Last summer, during the height of the dengue outbreak in Delhi, the deputy chief minister of the ruling Aam Aadmi Party (AAP) Manish Sisodia, made spot visits to schools to check on their preparedness for dengue outbreaks. At a government boys’ school in north west Delhi, Sisodia found classrooms being used as parking lots for the vehicles of the faculty and staff. To anyone who lives in Delhi, Sisodia’s discovery would likely come as no surprise. In India's capital, while the rights to education, health and security are not always guaranteed, the car-owner’s right to parking has become almost inalienable.
Delhi is far friendlier to cars than it is to people. Vehicles operate in an elaborate feudal order on the city's roads: the size of your car, and the fact that you own one, demonstrates your relative power and dictates the right of way. Delhi has the highest percentage of road space of any major city in the country—space that has only increased over the past two decades with the construction of nearly 100 flyovers. In that time, the number of cars in the city has grown at roughly three times the rate of its population. But car users form a surprisingly small percentage of the city. Car trips form only 20 percent of all motor vehicle trips taken every day in Delhi, and at least 60 percent of all trips are made using public transport—buses, metro and auto rickshaws.
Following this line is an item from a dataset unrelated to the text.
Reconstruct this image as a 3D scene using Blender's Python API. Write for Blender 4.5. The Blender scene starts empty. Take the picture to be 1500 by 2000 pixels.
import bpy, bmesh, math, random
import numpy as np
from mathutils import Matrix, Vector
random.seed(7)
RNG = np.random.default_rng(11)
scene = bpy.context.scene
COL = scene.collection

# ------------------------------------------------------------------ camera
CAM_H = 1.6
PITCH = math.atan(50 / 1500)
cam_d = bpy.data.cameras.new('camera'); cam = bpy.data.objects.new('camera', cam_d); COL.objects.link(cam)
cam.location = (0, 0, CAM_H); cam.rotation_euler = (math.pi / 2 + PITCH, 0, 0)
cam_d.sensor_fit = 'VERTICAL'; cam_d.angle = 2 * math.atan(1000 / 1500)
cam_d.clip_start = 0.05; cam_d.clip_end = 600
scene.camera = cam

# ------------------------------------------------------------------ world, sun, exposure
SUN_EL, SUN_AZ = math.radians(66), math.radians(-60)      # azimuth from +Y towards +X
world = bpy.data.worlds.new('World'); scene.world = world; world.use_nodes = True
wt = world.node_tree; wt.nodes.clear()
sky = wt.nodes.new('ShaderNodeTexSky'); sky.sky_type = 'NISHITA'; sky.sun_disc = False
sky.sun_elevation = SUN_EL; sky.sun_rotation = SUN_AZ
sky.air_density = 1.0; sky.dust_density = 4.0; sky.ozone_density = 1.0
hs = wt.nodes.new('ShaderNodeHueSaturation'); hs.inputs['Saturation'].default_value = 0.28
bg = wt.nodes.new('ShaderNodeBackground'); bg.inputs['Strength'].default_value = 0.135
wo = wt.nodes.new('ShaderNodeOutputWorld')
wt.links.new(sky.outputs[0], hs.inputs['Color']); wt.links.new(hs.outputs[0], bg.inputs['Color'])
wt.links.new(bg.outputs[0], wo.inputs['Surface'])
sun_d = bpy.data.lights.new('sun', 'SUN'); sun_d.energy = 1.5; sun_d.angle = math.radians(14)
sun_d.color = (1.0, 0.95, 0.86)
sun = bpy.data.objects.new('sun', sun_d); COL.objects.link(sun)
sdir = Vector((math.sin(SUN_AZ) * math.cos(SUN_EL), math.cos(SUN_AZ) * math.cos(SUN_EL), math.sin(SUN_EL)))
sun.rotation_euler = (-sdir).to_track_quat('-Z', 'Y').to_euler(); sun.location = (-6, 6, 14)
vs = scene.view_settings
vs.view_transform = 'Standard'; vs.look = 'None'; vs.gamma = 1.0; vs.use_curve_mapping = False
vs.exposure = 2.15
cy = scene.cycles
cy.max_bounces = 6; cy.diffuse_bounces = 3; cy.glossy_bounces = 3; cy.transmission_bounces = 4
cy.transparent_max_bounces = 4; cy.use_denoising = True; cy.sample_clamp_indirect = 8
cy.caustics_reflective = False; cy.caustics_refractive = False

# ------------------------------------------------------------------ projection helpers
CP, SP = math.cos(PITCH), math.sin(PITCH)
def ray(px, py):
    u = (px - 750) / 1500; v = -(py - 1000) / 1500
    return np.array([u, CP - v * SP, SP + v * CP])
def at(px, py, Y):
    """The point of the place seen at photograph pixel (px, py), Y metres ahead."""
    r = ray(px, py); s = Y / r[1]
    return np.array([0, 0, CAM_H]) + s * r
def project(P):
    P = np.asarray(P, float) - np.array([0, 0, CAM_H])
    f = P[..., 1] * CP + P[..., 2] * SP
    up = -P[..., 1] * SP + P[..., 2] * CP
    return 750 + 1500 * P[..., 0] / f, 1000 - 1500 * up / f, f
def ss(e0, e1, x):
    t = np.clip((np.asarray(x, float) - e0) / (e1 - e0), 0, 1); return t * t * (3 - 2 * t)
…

In this context, the Delhi government's recent “Odd-Even” experiment, whose second iteration concluded this Saturday, on 30 April, has proved—perhaps unintentionally—to be very revealing. The original intent of the scheme—to lower pollution levels in the city by lowering vehicular emissions—remains contested; the immediate effect of the scheme was instead a reduction in traffic and road congestion. During the two weeks of the scheme, road space miraculously appeared for the majority of Delhi citizens, who commute by bus, auto, bike, cycle or on foot. The trials reiterated the existence of a different Delhi, one that has been forming for the last three decades: the “Tenth Delhi,” most of which does not use cars, does not live in planned colonies or work in formal businesses. The more democratic allotment of space that occurred during odd-even has implications beyond transport and roads. It raises the question of what a democratic city—in which the majority of the population is given importance instead of the elite few—should look like.